Records with scene code:

◇ ◇ ◇

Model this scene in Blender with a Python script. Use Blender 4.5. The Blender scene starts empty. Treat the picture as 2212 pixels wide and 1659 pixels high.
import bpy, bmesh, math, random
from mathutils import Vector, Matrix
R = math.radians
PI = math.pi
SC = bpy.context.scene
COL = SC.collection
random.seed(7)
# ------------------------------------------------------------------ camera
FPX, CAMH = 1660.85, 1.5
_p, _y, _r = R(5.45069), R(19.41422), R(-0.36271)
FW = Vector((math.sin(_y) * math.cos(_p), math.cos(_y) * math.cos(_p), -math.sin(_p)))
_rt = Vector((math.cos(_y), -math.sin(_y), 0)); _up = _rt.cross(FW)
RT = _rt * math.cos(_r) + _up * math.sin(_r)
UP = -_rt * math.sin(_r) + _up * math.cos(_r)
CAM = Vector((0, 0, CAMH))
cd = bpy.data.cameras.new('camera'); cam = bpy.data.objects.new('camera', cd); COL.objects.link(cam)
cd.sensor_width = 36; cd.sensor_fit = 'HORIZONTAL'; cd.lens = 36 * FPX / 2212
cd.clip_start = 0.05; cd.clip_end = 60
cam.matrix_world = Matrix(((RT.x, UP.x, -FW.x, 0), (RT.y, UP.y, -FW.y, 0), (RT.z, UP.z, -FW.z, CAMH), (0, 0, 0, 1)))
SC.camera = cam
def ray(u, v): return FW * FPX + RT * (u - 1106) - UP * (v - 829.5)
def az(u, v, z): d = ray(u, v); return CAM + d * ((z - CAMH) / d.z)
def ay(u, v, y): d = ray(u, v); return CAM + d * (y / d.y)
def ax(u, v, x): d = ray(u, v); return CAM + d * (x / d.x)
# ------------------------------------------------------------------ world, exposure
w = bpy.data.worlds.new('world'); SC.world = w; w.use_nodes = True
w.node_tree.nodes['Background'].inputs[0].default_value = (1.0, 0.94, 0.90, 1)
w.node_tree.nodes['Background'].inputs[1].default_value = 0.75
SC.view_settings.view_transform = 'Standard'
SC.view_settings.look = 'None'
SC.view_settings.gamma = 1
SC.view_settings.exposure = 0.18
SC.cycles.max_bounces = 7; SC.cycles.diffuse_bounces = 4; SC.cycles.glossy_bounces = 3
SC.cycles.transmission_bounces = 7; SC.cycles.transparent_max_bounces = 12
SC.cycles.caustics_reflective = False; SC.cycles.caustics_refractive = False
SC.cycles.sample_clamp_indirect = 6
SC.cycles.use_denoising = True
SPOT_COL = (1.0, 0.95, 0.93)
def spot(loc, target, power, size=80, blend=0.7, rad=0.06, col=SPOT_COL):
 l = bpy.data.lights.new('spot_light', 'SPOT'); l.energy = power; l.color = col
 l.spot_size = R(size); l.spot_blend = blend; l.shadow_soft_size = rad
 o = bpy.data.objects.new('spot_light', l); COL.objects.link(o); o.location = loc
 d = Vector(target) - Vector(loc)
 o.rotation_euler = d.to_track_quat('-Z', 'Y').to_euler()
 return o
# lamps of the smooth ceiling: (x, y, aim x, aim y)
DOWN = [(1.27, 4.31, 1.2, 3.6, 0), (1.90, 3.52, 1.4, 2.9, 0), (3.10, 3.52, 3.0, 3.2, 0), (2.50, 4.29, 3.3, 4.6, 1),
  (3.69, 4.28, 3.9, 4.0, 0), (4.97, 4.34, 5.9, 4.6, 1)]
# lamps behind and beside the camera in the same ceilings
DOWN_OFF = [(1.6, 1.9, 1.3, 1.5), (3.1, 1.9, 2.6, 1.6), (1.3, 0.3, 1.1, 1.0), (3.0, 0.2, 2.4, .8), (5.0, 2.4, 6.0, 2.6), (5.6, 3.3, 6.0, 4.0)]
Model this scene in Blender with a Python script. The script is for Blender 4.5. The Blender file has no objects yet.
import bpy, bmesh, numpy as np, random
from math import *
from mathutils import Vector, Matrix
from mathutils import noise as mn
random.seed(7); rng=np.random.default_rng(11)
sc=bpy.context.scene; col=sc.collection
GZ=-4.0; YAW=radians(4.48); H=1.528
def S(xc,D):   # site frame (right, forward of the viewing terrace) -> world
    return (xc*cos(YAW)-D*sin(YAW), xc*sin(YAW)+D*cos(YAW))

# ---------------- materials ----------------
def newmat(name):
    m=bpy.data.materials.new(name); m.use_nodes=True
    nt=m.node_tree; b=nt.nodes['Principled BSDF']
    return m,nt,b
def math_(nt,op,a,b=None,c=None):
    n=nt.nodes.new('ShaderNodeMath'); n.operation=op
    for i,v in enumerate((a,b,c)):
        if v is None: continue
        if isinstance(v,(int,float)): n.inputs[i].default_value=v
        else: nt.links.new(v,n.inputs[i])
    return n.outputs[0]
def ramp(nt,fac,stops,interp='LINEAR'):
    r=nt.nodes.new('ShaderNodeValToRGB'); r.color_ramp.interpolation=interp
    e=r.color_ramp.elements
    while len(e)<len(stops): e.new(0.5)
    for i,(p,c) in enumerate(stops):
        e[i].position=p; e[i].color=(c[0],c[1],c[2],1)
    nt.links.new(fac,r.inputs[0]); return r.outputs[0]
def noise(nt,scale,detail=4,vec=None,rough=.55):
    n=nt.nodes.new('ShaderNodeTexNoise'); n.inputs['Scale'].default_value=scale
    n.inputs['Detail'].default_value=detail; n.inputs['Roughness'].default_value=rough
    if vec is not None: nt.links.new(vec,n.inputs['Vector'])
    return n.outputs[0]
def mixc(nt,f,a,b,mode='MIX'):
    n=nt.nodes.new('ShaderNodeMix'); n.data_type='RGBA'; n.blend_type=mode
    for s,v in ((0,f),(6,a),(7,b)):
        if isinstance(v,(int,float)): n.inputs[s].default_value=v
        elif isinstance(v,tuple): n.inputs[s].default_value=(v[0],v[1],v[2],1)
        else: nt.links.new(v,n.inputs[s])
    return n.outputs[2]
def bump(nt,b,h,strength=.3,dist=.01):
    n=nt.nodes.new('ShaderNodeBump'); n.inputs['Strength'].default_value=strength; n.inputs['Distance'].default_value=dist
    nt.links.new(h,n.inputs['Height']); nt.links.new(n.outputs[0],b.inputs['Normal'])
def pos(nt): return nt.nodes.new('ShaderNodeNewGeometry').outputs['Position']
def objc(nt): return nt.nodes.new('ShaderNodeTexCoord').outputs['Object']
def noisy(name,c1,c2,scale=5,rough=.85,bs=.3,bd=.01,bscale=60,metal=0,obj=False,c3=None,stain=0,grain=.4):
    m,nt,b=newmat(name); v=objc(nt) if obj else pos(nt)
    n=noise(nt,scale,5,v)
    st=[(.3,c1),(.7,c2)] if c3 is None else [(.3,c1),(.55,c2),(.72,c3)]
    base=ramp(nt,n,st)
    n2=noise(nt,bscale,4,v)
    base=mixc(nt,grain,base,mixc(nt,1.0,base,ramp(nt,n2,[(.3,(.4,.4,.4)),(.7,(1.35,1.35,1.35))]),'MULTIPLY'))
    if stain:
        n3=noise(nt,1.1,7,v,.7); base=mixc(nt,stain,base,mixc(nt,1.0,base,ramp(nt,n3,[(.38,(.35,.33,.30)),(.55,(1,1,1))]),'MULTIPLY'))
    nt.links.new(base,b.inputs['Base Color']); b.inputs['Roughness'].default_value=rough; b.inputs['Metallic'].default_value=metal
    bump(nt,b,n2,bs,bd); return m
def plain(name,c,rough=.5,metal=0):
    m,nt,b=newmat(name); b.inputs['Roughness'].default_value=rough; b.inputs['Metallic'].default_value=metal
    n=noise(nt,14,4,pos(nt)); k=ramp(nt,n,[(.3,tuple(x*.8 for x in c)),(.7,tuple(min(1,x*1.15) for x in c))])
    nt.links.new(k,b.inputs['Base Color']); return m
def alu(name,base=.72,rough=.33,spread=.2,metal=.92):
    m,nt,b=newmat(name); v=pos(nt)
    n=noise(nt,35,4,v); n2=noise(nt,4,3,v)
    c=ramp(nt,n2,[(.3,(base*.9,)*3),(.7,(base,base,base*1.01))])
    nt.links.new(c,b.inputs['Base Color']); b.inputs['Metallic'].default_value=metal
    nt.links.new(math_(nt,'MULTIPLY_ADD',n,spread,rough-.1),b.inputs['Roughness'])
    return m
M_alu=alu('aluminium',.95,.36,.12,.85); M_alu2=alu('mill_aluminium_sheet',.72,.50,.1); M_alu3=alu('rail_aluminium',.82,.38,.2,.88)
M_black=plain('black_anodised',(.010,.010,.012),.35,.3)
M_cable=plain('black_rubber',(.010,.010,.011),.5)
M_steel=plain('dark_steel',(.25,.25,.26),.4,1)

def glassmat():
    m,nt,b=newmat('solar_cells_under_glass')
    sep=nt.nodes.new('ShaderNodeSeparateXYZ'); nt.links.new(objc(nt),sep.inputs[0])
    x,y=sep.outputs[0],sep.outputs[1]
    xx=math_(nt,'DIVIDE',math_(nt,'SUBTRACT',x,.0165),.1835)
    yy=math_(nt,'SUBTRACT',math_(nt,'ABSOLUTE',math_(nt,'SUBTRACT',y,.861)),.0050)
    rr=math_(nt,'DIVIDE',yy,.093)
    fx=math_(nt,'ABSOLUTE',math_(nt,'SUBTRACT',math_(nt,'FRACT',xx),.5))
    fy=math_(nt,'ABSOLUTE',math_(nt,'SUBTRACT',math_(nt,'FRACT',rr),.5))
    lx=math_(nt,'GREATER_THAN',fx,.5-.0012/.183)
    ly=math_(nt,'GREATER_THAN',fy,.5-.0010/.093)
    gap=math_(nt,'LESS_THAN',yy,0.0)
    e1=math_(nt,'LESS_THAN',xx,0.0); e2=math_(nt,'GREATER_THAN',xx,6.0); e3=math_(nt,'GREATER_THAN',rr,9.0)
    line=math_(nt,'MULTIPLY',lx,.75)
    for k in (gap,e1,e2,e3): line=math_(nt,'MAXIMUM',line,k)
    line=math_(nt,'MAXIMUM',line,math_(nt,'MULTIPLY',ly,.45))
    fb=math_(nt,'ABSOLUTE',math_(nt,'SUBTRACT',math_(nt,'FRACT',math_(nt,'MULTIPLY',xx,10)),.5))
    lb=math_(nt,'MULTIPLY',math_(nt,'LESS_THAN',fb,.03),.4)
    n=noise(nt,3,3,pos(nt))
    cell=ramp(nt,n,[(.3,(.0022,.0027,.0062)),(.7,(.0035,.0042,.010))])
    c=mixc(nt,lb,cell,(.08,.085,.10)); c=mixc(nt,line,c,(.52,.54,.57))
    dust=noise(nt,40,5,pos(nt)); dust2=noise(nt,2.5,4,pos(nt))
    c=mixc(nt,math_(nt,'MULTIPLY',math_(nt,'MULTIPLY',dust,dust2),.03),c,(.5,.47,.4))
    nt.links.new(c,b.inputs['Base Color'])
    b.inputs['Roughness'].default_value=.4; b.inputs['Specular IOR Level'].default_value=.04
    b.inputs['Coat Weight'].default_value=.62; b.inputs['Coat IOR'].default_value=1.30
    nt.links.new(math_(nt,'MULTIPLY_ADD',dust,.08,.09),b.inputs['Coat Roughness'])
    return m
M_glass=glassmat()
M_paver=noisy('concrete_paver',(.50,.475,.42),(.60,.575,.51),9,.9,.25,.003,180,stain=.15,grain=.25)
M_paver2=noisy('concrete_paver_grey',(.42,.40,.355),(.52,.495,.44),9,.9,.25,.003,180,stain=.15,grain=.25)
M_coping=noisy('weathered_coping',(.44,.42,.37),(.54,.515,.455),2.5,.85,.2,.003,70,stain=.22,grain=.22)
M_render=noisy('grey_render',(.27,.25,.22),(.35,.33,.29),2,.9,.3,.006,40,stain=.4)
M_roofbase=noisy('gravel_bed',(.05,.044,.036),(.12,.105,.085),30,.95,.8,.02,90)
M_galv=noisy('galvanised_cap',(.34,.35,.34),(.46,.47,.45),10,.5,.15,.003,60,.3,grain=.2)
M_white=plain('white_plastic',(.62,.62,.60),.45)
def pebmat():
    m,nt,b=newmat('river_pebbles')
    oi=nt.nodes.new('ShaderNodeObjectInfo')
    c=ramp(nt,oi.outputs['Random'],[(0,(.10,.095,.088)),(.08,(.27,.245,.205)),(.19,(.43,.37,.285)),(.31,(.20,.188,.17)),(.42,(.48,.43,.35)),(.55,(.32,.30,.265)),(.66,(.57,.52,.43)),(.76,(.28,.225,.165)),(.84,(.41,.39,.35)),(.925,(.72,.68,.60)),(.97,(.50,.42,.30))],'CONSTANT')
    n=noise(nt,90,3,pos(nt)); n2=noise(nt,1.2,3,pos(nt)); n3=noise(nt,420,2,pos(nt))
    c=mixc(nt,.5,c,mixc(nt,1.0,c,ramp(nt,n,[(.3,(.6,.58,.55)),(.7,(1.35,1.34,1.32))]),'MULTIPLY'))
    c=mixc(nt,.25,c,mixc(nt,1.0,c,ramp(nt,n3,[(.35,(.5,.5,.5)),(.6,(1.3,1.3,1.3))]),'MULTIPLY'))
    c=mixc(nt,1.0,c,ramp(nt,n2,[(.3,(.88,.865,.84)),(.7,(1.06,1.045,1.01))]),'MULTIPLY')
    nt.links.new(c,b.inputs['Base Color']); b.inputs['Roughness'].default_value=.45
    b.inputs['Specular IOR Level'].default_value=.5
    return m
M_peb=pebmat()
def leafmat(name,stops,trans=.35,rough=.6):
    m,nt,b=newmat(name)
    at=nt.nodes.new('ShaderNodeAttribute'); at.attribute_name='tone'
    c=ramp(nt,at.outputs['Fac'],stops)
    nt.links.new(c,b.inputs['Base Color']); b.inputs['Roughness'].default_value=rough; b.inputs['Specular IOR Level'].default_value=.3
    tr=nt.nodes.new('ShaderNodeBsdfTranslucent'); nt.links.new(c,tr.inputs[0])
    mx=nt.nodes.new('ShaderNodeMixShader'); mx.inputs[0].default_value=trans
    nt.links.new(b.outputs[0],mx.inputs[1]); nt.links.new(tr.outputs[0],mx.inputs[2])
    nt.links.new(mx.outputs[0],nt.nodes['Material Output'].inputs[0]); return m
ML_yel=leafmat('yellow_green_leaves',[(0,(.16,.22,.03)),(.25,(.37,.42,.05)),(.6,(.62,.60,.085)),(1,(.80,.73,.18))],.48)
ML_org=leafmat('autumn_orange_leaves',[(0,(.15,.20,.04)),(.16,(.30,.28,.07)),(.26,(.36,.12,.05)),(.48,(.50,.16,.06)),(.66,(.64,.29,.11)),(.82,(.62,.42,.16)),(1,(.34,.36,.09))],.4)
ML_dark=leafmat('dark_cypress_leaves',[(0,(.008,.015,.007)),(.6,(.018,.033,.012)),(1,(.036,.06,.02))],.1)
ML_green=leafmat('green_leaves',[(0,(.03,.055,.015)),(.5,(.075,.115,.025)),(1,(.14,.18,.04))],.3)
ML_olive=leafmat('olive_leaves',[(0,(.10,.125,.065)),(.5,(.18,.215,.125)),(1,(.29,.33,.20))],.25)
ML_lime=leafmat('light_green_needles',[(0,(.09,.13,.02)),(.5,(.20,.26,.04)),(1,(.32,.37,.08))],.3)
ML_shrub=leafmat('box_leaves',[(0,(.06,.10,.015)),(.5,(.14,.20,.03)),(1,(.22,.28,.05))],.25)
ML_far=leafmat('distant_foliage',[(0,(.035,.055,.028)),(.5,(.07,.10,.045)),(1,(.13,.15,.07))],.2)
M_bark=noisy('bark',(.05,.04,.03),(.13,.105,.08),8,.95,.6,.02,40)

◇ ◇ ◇

● WHAT THE TASK REQUIRES:
Look back at the entries above and repeat, unchanged, every line from the line holding "Model this scene in Blender with a Python script. The" through the line holding "return (xc*cos(YAW)-D*sin(YAW), xc*sin(YAW)+D*cos(YAW))".

● CORRECT RESPONSE:
Model this scene in Blender with a Python script. The script is for Blender 4.5. The Blender file has no objects yet.
import bpy, bmesh, numpy as np, random
from math import *
from mathutils import Vector, Matrix
from mathutils import noise as mn
random.seed(7); rng=np.random.default_rng(11)
sc=bpy.context.scene; col=sc.collection
GZ=-4.0; YAW=radians(4.48); H=1.528
def S(xc,D):   # site frame (right, forward of the viewing terrace) -> world
    return (xc*cos(YAW)-D*sin(YAW), xc*sin(YAW)+D*cos(YAW))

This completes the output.